The text of this letter was sent to various individuals, personally addressed to each one. The notes that follow are personal messages that were sent to particular individuals.

B”H, 17 Sivan,1 5710

Greetings and blessings,

Your letter and your pan were received, and according to your request, I read [the pan] at the gravesite of my revered father-in-law, the Rebbe, הכ"מ. A tzaddik blesses and the Holy One, blessed be He, fulfills the blessings of a tzaddik — who is found in this world more than during his lifetime1 — in their fullness. It is my hope that a person like you does not need more than [mere] notice — and a ray of light2 — concerning the concept of his hiskashrus (bonding) to the Nasi, my revered father-in-law, the Rebbe, הכ"מ. And this bonding is achieved through studying his teachings and following the paths in which he instructed us.

Certainly, you have fixed times in which you study the teachings of my revered father-in-law, the Rebbe, הכ"מ, his maamarim, his sichos, and his letters. How much nicer it would be if the study was in a group [so that] each one would strengthen and arouse his colleague.3

With wishes for all forms of good and with greetings to our entire fellowship,

M. Schneerson

* * *

I do not comprehend your statement that [the spiritual parallel to a fetus being] discernable4 is not understood. It is obvious that there is a difference between the influence [imparted by] a Nasi before [his passing] and afterwards. The ultimate expression of the influence he grants before [his passing] comes on the day of his passing.

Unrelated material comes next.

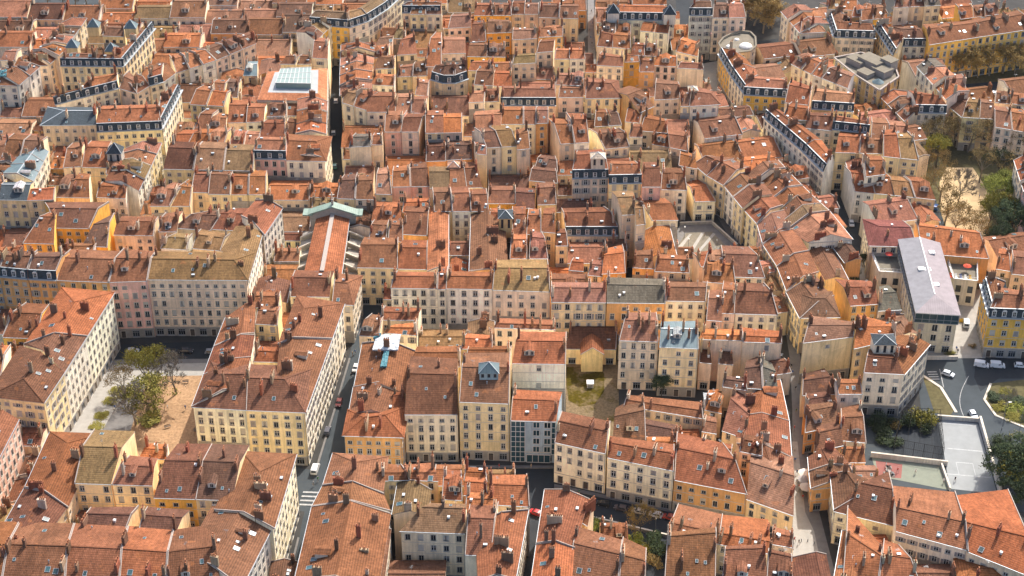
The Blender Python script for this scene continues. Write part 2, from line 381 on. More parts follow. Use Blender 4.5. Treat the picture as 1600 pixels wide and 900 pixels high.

If so, this certainly includes influence that will bring about a new birth in the recipient5 through which the power of G‑d’s infinity will be revealed among the created beings. Therefore nine months are necessary and there is a need for discernment.4 The concepts and time in the physical realm are drawn down as an expression6 of spiritual ones and arouse those [spiritual counterparts].

* * *

With regard to what is relevant to you,7 that which is of fundamental importance is to put this into practice among all those who receive influence from you — those of lesser stature and those of greater stature — because they are all dependent on you.

What you wrote — that some analysis is required regarding the idea that a Mourner’s Kaddish should not be recited before prayer, based on what is written in the Siddur:8 It can be said that the reason for the above can be explained as resembling the prohibition to eat before prayer9 and similarly, that Torah study should follow prayer (Likkutei Torah, Devarim, p.96b). This, [however,] is in contrast to Kaddish DeRabbanan — which to a certain extent reflects the concept of “Love your fellowman as yourself” (see Kuntres 64, p. 98).10 Based on this rationale, however, there is no reason to differentiate between one person and another.11

Your telegram was just received. Apparently, the operation was postponed for a week. Every delay is for the good.12 May it be for apparent and revealed good.

Wishing [you] all types of good and waiting to hear good news concerning the above with regard to you, your household, and those who receive influence from you.